━━━━━ Supplied information

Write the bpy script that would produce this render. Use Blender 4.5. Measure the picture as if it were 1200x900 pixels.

━━━━━━━━━━
━━━━━ Supplied information

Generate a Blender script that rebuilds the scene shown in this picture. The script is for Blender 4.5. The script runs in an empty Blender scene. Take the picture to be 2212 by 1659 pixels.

━━━━━━━━━━
━━━━━ Supplied information

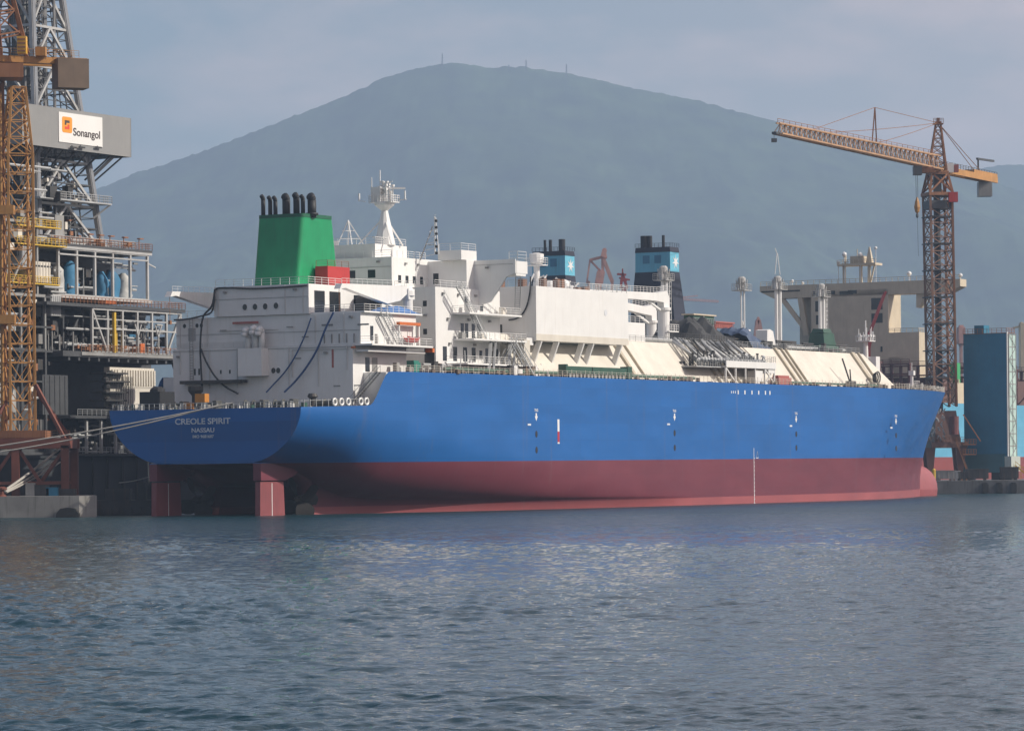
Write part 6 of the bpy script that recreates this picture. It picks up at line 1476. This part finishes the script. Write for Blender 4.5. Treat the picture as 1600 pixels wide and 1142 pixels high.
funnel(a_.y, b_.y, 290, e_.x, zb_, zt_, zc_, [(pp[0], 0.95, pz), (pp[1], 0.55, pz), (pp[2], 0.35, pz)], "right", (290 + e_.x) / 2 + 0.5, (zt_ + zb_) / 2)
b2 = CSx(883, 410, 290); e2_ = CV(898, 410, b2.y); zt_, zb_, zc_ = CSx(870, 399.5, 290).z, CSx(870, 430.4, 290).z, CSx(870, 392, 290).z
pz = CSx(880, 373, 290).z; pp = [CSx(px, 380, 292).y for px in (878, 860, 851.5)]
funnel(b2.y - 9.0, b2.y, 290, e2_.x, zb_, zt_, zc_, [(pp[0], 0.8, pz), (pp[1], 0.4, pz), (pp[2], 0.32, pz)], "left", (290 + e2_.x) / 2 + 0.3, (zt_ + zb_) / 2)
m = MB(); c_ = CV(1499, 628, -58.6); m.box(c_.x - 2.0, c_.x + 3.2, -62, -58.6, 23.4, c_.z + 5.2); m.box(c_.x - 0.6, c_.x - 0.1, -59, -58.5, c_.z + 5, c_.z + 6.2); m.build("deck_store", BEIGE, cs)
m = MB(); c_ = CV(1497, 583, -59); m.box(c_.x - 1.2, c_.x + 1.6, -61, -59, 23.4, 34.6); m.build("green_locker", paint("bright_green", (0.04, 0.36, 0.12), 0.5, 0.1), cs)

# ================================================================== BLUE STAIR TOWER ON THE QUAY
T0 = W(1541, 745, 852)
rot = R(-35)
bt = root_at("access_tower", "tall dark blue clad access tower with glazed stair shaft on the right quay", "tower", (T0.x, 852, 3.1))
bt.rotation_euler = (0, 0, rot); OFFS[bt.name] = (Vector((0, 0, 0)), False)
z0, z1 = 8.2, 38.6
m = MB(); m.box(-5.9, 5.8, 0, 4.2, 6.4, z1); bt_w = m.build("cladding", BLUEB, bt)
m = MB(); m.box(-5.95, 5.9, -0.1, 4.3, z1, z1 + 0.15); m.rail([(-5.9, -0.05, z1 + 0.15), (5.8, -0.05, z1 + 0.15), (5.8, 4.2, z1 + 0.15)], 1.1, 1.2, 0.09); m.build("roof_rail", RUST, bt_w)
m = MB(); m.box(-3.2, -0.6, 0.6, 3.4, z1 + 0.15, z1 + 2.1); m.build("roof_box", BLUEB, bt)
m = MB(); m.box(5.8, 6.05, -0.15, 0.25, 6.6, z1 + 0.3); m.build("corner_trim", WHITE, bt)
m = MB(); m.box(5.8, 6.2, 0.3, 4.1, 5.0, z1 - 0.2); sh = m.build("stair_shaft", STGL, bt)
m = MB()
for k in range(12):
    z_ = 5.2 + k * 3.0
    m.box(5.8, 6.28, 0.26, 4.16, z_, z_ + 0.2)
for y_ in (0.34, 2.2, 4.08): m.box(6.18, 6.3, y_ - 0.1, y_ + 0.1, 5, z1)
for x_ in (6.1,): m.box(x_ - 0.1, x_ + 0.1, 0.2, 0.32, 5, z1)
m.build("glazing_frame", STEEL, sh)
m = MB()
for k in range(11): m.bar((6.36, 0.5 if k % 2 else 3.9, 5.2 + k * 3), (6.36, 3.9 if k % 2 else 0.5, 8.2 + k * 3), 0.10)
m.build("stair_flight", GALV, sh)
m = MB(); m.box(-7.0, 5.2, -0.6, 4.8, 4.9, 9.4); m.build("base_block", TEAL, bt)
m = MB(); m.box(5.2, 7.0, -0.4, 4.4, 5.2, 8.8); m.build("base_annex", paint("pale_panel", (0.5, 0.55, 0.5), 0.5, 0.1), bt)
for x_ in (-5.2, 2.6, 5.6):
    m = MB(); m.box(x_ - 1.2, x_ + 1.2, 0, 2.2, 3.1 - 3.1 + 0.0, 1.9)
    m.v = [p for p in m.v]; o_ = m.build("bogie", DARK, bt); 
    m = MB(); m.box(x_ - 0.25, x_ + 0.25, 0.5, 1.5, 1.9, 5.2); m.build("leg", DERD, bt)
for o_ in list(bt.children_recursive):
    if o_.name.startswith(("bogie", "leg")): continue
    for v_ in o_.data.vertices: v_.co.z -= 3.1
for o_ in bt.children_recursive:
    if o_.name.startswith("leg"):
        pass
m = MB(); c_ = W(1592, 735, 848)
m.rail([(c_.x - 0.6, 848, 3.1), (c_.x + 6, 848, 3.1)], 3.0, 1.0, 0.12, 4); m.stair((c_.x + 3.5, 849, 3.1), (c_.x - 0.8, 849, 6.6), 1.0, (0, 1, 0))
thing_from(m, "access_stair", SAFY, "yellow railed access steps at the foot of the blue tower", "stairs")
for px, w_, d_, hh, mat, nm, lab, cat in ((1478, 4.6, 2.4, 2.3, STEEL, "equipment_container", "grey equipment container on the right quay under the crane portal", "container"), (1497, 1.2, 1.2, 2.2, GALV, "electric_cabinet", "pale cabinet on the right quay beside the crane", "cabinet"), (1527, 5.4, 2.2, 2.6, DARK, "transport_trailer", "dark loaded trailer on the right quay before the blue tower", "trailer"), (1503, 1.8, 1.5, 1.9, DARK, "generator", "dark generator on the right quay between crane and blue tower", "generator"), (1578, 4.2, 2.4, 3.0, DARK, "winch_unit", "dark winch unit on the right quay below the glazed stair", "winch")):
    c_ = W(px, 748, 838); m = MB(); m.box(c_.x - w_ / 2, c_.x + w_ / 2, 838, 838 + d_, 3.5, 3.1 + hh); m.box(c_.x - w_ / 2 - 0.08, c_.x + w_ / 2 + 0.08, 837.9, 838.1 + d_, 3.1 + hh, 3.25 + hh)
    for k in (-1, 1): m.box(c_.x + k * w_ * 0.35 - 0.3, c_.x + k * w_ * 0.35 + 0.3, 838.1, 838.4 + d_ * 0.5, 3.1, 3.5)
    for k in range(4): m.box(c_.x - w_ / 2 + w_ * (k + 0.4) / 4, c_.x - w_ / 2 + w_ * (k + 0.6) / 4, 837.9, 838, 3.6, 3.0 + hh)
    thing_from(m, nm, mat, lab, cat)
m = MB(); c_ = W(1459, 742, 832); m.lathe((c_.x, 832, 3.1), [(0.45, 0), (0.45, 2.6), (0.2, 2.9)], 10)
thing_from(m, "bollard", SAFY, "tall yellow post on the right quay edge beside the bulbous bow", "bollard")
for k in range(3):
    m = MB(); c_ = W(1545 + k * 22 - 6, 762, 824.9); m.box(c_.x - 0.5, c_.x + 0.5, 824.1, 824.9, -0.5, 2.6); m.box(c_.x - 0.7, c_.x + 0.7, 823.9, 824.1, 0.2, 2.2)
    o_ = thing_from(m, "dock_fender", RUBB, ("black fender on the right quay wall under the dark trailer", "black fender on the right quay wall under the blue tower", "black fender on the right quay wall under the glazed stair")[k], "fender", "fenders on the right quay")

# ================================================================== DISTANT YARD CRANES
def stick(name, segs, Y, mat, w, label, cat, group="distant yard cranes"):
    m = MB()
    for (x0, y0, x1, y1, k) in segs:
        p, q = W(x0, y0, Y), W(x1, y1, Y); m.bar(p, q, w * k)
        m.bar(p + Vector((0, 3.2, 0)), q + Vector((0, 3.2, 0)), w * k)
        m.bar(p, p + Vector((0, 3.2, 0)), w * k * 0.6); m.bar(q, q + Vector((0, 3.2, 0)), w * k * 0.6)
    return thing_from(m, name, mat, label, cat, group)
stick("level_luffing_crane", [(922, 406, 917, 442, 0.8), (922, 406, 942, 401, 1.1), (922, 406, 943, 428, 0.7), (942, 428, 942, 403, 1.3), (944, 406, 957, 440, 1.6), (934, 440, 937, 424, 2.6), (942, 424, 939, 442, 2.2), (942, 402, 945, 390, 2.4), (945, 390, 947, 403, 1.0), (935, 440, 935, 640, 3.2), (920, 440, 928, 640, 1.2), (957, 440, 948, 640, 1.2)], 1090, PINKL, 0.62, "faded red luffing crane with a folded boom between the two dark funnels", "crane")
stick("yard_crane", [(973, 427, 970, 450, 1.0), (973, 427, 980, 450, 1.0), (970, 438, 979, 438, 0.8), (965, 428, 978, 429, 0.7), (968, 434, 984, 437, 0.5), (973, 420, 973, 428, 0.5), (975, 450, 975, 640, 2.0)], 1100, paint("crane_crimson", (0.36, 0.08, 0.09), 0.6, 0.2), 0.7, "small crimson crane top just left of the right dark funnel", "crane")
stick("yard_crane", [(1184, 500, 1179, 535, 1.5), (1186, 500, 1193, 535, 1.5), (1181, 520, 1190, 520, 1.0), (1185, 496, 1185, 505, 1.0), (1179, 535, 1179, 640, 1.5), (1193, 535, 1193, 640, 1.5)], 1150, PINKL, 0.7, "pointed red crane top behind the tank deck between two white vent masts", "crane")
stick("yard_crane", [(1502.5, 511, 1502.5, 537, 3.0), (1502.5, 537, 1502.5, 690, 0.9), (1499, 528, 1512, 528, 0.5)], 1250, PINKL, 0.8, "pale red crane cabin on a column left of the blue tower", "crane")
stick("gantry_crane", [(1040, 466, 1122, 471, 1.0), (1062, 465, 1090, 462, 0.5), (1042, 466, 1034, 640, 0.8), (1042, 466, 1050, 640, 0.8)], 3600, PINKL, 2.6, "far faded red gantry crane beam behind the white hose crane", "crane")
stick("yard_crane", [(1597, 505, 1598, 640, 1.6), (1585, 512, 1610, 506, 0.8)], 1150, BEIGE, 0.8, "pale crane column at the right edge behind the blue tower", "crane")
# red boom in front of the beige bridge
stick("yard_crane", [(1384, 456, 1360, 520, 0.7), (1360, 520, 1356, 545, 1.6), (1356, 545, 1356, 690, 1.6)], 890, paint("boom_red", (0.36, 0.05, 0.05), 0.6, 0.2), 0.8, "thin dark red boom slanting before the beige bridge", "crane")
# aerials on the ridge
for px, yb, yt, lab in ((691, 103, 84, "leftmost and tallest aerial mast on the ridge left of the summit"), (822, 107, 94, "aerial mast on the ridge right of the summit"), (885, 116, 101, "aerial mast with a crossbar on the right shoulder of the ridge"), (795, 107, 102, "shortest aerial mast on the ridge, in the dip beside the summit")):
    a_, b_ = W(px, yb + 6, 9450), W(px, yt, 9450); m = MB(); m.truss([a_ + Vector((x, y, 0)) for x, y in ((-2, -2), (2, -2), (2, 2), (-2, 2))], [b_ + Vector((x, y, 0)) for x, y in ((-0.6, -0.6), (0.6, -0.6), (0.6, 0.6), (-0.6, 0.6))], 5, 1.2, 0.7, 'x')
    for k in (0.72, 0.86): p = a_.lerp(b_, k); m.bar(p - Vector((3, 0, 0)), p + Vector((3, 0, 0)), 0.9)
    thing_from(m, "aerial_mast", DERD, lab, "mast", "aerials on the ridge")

━━━━━━━━━━

Keep both end lines and retype everything in the records above from the line containing "Write part 6" through the line containing "m = MB(); c_ = CV(1497, 583, -59);", exactly, with nothing else.

Write part 6 of the bpy script that recreates this picture. It picks up at line 1476. This part finishes the script. Write for Blender 4.5. Treat the picture as 1600 pixels wide and 1142 pixels high.
funnel(a_.y, b_.y, 290, e_.x, zb_, zt_, zc_, [(pp[0], 0.95, pz), (pp[1], 0.55, pz), (pp[2], 0.35, pz)], "right", (290 + e_.x) / 2 + 0.5, (zt_ + zb_) / 2)
b2 = CSx(883, 410, 290); e2_ = CV(898, 410, b2.y); zt_, zb_, zc_ = CSx(870, 399.5, 290).z, CSx(870, 430.4, 290).z, CSx(870, 392, 290).z
pz = CSx(880, 373, 290).z; pp = [CSx(px, 380, 292).y for px in (878, 860, 851.5)]
funnel(b2.y - 9.0, b2.y, 290, e2_.x, zb_, zt_, zc_, [(pp[0], 0.8, pz), (pp[1], 0.4, pz), (pp[2], 0.32, pz)], "left", (290 + e2_.x) / 2 + 0.3, (zt_ + zb_) / 2)
m = MB(); c_ = CV(1499, 628, -58.6); m.box(c_.x - 2.0, c_.x + 3.2, -62, -58.6, 23.4, c_.z + 5.2); m.box(c_.x - 0.6, c_.x - 0.1, -59, -58.5, c_.z + 5, c_.z + 6.2); m.build("deck_store", BEIGE, cs)
m = MB(); c_ = CV(1497, 583, -59); m.box(c_.x - 1.2, c_.x + 1.6, -61, -59, 23.4, 34.6); m.build("green_locker", paint("bright_green", (0.04, 0.36, 0.12), 0.5, 0.1), cs)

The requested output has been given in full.